First-Class Refinement Types for Scala
For Scala developers and verification researchers, this work removes the disconnect between refinements and host language features, but the implementation is a prototype and the approach is incremental over existing refinement type systems.
This work introduces first-class refinement types for Scala 3, where refinements are ordinary types integrated with subtyping, inference, and pattern matching. The design is proven sound via a mechanized core calculus and implemented as a prototype compiler extension with an e-graph-based solver.

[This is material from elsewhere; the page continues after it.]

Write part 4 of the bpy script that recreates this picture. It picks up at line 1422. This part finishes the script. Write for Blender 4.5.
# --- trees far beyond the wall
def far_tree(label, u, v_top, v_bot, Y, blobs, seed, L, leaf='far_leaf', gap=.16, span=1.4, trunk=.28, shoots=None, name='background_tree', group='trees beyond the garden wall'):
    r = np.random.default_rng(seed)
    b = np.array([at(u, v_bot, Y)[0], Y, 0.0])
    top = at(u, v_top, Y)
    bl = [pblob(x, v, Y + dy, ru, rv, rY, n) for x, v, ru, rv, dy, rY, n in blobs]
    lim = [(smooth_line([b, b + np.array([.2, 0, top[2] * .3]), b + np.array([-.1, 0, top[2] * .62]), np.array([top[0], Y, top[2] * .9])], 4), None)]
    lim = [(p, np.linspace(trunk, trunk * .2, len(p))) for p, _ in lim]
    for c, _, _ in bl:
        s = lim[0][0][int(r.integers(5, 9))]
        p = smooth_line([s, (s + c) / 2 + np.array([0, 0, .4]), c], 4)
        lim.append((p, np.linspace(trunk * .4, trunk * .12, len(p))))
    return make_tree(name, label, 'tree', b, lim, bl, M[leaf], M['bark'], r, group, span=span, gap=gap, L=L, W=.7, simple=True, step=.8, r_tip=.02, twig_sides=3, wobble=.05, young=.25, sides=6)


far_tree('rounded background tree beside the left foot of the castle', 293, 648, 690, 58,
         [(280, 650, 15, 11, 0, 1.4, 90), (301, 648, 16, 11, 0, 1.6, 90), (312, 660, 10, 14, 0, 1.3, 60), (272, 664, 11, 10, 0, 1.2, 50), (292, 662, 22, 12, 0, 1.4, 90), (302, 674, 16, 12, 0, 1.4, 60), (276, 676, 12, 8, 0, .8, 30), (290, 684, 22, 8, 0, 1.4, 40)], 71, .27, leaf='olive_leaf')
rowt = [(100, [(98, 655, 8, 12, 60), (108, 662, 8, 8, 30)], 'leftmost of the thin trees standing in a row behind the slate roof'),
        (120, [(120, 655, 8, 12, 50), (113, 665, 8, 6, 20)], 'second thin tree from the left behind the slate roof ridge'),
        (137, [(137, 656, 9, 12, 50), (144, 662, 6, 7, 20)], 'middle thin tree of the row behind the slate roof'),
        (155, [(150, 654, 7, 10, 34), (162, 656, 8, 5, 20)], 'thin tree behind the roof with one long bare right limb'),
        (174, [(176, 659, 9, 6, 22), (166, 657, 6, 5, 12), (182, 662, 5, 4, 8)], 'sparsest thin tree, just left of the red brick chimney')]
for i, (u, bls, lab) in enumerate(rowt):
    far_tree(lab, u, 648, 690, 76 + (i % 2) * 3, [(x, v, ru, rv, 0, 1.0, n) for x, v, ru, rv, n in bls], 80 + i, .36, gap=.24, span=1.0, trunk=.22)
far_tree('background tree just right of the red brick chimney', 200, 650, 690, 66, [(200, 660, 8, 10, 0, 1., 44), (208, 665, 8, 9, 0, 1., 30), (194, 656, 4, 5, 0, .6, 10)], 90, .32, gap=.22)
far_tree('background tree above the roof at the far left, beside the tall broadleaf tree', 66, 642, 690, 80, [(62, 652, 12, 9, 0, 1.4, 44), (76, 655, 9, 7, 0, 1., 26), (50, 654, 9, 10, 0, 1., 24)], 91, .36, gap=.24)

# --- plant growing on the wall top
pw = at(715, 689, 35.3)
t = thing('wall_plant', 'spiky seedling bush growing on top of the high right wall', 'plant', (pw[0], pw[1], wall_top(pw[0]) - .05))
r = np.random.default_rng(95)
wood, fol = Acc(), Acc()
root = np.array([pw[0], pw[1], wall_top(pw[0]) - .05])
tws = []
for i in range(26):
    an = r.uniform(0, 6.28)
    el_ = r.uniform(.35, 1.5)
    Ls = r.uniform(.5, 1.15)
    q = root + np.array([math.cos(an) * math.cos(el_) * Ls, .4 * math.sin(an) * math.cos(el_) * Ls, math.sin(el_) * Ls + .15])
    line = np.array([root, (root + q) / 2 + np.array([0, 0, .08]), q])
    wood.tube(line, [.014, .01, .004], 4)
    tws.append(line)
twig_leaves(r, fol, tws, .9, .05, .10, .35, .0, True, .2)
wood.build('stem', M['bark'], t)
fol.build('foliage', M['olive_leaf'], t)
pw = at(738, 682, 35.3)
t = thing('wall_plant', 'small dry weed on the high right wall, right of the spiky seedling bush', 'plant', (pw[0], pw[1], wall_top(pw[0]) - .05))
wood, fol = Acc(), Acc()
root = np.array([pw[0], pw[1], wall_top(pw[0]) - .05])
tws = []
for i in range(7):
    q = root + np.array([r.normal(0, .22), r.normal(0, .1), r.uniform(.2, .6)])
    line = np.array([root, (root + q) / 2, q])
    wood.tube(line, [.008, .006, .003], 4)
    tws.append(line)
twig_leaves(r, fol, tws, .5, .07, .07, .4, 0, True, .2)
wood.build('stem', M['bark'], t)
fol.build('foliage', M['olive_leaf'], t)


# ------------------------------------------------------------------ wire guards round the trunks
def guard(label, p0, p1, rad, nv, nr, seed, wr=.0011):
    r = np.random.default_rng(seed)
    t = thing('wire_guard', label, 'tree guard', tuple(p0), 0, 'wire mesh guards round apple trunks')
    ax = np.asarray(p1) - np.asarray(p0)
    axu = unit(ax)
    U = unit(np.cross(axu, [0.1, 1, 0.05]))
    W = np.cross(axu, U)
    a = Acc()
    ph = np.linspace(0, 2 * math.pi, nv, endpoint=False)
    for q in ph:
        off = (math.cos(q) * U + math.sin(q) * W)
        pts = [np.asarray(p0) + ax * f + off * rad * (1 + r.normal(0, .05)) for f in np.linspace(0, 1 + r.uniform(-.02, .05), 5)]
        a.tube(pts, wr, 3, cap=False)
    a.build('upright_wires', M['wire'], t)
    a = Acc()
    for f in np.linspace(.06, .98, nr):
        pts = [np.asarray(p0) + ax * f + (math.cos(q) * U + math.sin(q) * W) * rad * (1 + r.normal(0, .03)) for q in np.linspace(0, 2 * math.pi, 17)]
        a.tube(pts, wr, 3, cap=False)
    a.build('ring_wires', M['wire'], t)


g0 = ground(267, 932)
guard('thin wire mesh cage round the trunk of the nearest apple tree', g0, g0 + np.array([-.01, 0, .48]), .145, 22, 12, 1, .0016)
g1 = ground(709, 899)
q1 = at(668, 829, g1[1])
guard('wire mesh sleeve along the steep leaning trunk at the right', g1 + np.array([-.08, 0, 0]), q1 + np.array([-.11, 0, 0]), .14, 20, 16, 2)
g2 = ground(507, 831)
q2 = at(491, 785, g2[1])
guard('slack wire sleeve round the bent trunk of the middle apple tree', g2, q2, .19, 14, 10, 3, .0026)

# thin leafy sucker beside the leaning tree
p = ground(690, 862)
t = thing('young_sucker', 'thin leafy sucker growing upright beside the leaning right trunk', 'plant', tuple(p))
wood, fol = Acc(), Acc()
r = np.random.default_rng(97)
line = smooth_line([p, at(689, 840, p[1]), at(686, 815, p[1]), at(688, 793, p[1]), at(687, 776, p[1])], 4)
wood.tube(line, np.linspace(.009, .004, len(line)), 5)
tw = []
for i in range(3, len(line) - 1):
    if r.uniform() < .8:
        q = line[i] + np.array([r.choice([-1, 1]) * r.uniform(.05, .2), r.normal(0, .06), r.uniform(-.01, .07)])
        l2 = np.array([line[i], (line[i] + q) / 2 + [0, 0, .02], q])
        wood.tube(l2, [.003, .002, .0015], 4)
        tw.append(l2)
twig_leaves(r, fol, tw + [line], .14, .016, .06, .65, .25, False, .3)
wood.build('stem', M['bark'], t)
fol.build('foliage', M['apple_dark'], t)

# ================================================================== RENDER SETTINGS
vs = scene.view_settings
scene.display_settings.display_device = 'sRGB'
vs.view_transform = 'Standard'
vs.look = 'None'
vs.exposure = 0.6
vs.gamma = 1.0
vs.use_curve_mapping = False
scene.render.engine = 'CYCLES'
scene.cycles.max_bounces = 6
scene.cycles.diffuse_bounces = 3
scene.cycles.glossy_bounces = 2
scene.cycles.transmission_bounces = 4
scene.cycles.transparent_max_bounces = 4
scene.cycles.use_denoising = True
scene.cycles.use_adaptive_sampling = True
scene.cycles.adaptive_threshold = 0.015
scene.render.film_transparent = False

Refinement types -- types qualified with logical predicates -- have proven effective for lightweight verification in languages like Liquid Haskell, F*, and Dafny. However, in these systems refinements are either written in a separate specification language or treated as second-class annotations, disconnected from the host language's type system. This disconnect creates usability barriers: programmers must maintain two mental models, and refinements cannot interact with features like type inference, subtyping, or overloading. We present the design of first-class refinement types for Scala 3, where refinements are ordinary types that participate in subtyping, inference, and pattern matching alongside existing language features. We prove type soundness of a core calculus mechanized in Rocq, combining dependent function types, bounded polymorphism, positive equi-recursive types, union and intersection types, and refinement types under a partial-correctness semantics using a fuel-bounded definitional interpreter and semantic typing. Finally, we implement our design as a prototype extension of the Scala 3 compiler with a lightweight e-graph-based solver for predicate entailment.